DO THIS: No images are to be carried over; print all other material exactly as it stands.

──────── DATASET EXCERPT

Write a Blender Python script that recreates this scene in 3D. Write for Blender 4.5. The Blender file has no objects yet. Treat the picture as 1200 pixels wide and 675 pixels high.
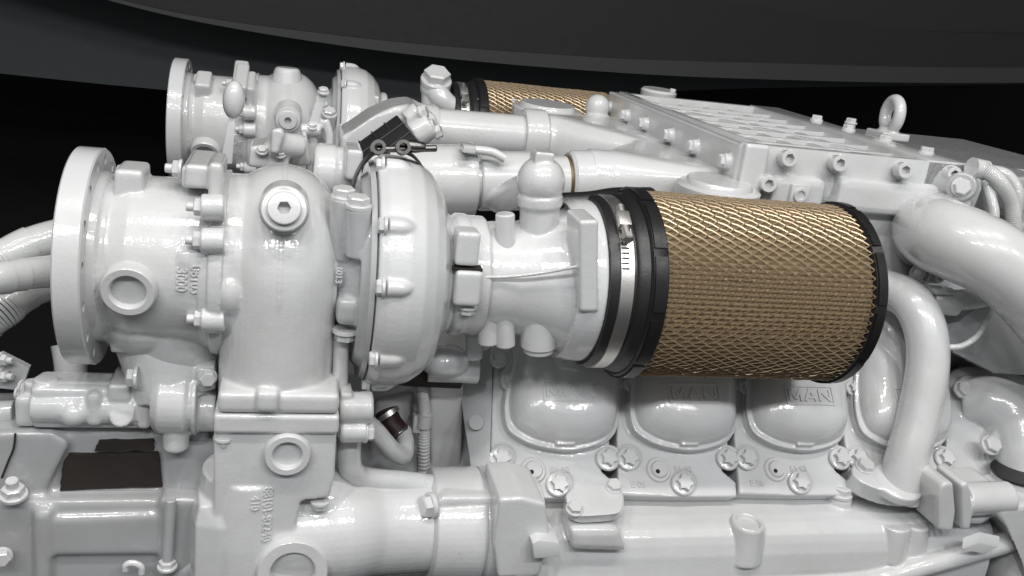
import bpy, bmesh, math, random
from mathutils import Vector as V, Matrix as Mx, noise
random.seed(4)
R = math.radians
PI = math.pi
sc = bpy.context.scene
COL = sc.collection

# ------------------------------------------------------------------ camera model (measured from the photograph's vanishing points)
F = 1066.33
def _cd(px, py): return V(((px - 600) / F, (337.5 - py) / F, -1.0))
YC = _cd(350, -40).normalized()
XC = _cd(4850, 535).normalized()
XC = (XC - YC * XC.dot(YC)).normalized()
ZC = XC.cross(YC)
def ray(px, py):
    p = _cd(px, py); return V((p.dot(XC), p.dot(YC), p.dot(ZC)))
CAM = V((0, -0.93313829, 0.29726792))
def at(px, py, y=0.0):
    d = ray(px, py); return CAM + d * ((y - CAM.y) / d.y)
def atz(px, py, z):
    d = ray(px, py); return CAM + d * ((z - CAM.z) / d.z)
def atn(px, py, p0, n):
    d = ray(px, py); return CAM + d * ((p0 - CAM).dot(n) / d.dot(n))
def S(px, py, y0=0.0, z0=0.0):
    """where a sight line passes closest to an axis along X: (x, radius)"""
    d = ray(px, py); c = CAM - V((0, y0, z0))
    t = -(c.y * d.y + c.z * d.z) / (d.y ** 2 + d.z ** 2)
    p = c + d * t
    return p.x, math.hypot(p.y, p.z)
EX, EY, EZ = V((1, 0, 0)), V((0, 1, 0)), V((0, 0, 1))

def basis(d, up=None):
    d = V(d).normalized()
    u = V(up) if up is not None else (EZ if abs(d.z) < 0.9 else EX)
    a = u.cross(d).normalized()
    b = d.cross(a)
    return a, b, d
def m4(a, b, c, o):
    return Mx(((a.x, b.x, c.x, o.x), (a.y, b.y, c.y, o.y), (a.z, b.z, c.z, o.z), (0, 0, 0, 1)))

def spline(pts, n=8):
    pts = [V(p) for p in pts]
    if len(pts) < 3: return pts, [i / (len(pts) - 1) for i in range(len(pts))]
    out, par = [], []
    for i in range(len(pts) - 1):
        p0 = pts[i - 1] if i else pts[0] * 2 - pts[1]
        p1, p2 = pts[i], pts[i + 1]
        p3 = pts[i + 2] if i + 2 < len(pts) else p2 * 2 - p1
        for k in range(n):
            t = k / n
            out.append(0.5 * ((2 * p1) + (p2 - p0) * t + (2 * p0 - 5 * p1 + 4 * p2 - p3) * t * t + (3 * p1 - p0 - 3 * p2 + p3) * t ** 3))
            par.append(i + t)
    out.append(pts[-1]); par.append(len(pts) - 1)
    return out, [q / (len(pts) - 1) for q in par]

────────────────

EXERCISE OUTPUT:
Write a Blender Python script that recreates this scene in 3D. Write for Blender 4.5. The Blender file has no objects yet. Treat the picture as 1200 pixels wide and 675 pixels high.
import bpy, bmesh, math, random
from mathutils import Vector as V, Matrix as Mx, noise
random.seed(4)
R = math.radians
PI = math.pi
sc = bpy.context.scene
COL = sc.collection

# ------------------------------------------------------------------ camera model (measured from the photograph's vanishing points)
F = 1066.33
def _cd(px, py): return V(((px - 600) / F, (337.5 - py) / F, -1.0))
YC = _cd(350, -40).normalized()
XC = _cd(4850, 535).normalized()
XC = (XC - YC * XC.dot(YC)).normalized()
ZC = XC.cross(YC)
def ray(px, py):
    p = _cd(px, py); return V((p.dot(XC), p.dot(YC), p.dot(ZC)))
CAM = V((0, -0.93313829, 0.29726792))
def at(px, py, y=0.0):
    d = ray(px, py); return CAM + d * ((y - CAM.y) / d.y)
def atz(px, py, z):
    d = ray(px, py); return CAM + d * ((z - CAM.z) / d.z)
def atn(px, py, p0, n):
    d = ray(px, py); return CAM + d * ((p0 - CAM).dot(n) / d.dot(n))
def S(px, py, y0=0.0, z0=0.0):
    """where a sight line passes closest to an axis along X: (x, radius)"""
    d = ray(px, py); c = CAM - V((0, y0, z0))
    t = -(c.y * d.y + c.z * d.z) / (d.y ** 2 + d.z ** 2)
    p = c + d * t
    return p.x, math.hypot(p.y, p.z)
EX, EY, EZ = V((1, 0, 0)), V((0, 1, 0)), V((0, 0, 1))

def basis(d, up=None):
    d = V(d).normalized()
    u = V(up) if up is not None else (EZ if abs(d.z) < 0.9 else EX)
    a = u.cross(d).normalized()
    b = d.cross(a)
    return a, b, d
def m4(a, b, c, o):
    return Mx(((a.x, b.x, c.x, o.x), (a.y, b.y, c.y, o.y), (a.z, b.z, c.z, o.z), (0, 0, 0, 1)))

def spline(pts, n=8):
    pts = [V(p) for p in pts]
    if len(pts) < 3: return pts, [i / (len(pts) - 1) for i in range(len(pts))]
    out, par = [], []
    for i in range(len(pts) - 1):
        p0 = pts[i - 1] if i else pts[0] * 2 - pts[1]
        p1, p2 = pts[i], pts[i + 1]
        p3 = pts[i + 2] if i + 2 < len(pts) else p2 * 2 - p1
        for k in range(n):
            t = k / n
            out.append(0.5 * ((2 * p1) + (p2 - p0) * t + (2 * p0 - 5 * p1 + 4 * p2 - p3) * t * t + (3 * p1 - p0 - 3 * p2 + p3) * t ** 3))
            par.append(i + t)
    out.append(pts[-1]); par.append(len(pts) - 1)
    return out, [q / (len(pts) - 1) for q in par]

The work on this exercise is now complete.